We are a nation of pigs. Having just returned from the post-Labor Day beach, I can reach no other conclusion.
Will Rogers State Beach, the jewel of Pacific Palisades, California, looked like a garbage scow. Never, ever, ever – not growing up at the Jersey Shore, not in twenty years combing Southern California beaches – have I seen a public beach so callously trashed. From jetty to jetty, water’s edge to parking lot, the sand was strewn with brightly-colored rubbish. Bearing witness were legions of tall, covered trashcans. Empty ones.
Amidst the wreckage sat an elderly couple sipping cocktails. Perched on their sand chairs, surrounded by garbage, they looked like an ad for an anti-litter campaign. “Have you ever seen such a mess?” I greeted them. “Well,” said the so-proper woman, “it was a three-day weekend.”
I don’t care if it was a thousand-day weekend. When did it re-become okay to toss our trash around?
“They don’t know any better,” explained her husband. Really? Do we really need a PhD to grasp the plainly visible fact that trash left on the beach gets blown into the sea, or washed out to sea, and that trash left anywhere near the sea is a very bad idea?

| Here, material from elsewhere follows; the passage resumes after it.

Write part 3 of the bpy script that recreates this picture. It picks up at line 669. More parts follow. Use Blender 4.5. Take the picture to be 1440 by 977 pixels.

I spied a large, plastic sand pail with a broken handle. Apparently that made it disposable. I picked it up and filled it with the bottles, juice boxes, and fast food wrappers poised for take-off on the next wave.
A young girl watched closely. She asked if I worked for the city. I said no, but I lived in the city, and I hated it when people trashed it. She, no taller than a barely-used trashcan, nodded.
On my third bucketful of rubbish, a fortyish woman grabbed a plastic bag and joined in. “Remember ‘Keep America Beautiful?’” she said. In the 1960’s, Lady Bird Johnson’s campaign to de-litter our highways was a rousing success. In 2007, according to Caltrans, L.A. County freeway trash is up 30 percent.
“Keep America Beautiful” has been out-shouted by “Keep America Afraid – Very Afraid.” Which explains why perfectly nice people see not-so-nice people toss their trash into the street or the ocean, yet say nothing: we may be appalled, but we’re afraid to say Boo.
This past July 5, Will Rogers State Beach was covered in red, white, and blue trash. On my way to a swim, I picked it up. “I’m with you!” a weathered lifeguard yelled. “It just kills me when people throw their crap around.”
“What do you say to them?” I yelled back. This would be good. The beach was Brawny Bob’s turf. Moral high ground, big biceps: he had to have a “Toss it in the Can” message no one could refuse. But Mr. Muscles looked suddenly squeamish. “I, uh, I don’t say anything. It’s, uh, not my place.”
But it is his place, and it’s our place too. We live here. Yet when I ask litter-haters how they confront litter-makers, they uniformly protest, “Oh, I can’t do that. I don’t want to start anything.” Or, as my mother used to warn, “Don’t say anything! Somebody might get mad.”
Well, somebody is mad, and that somebody is me. Littering is disgusting and rude and completely unnecessary. Asking someone to stop it is not only reasonable, it’s civilized.
What in the world are we so afraid of? We might, what, hurt the feelings of a self-centered boor who’s trashing our beach, our city, our planet? And yes, litter is as urgent an issue as global warming, because it’s the same issue. Hummer drivers and laissez-faire litterers will keep guzzling and littering until we stand up and announce that it’s really pissing us off. Like we did with dog owners who didn’t scoop the poop – and now they do. Like we did with smokers who clouded our airspace – and now they don’t. Peer pressure compels us to be crazy consumers. It can also compel us to be sane disposers.
As the sun went down, I saw that young girl pack the remains of her family picnic and personally escort it to the nearest trashcan. As she lifted the lid and dropped it inside, she looked very proud of herself. This wasn’t the magic hour I’d had in mind, but it was a very nice moment.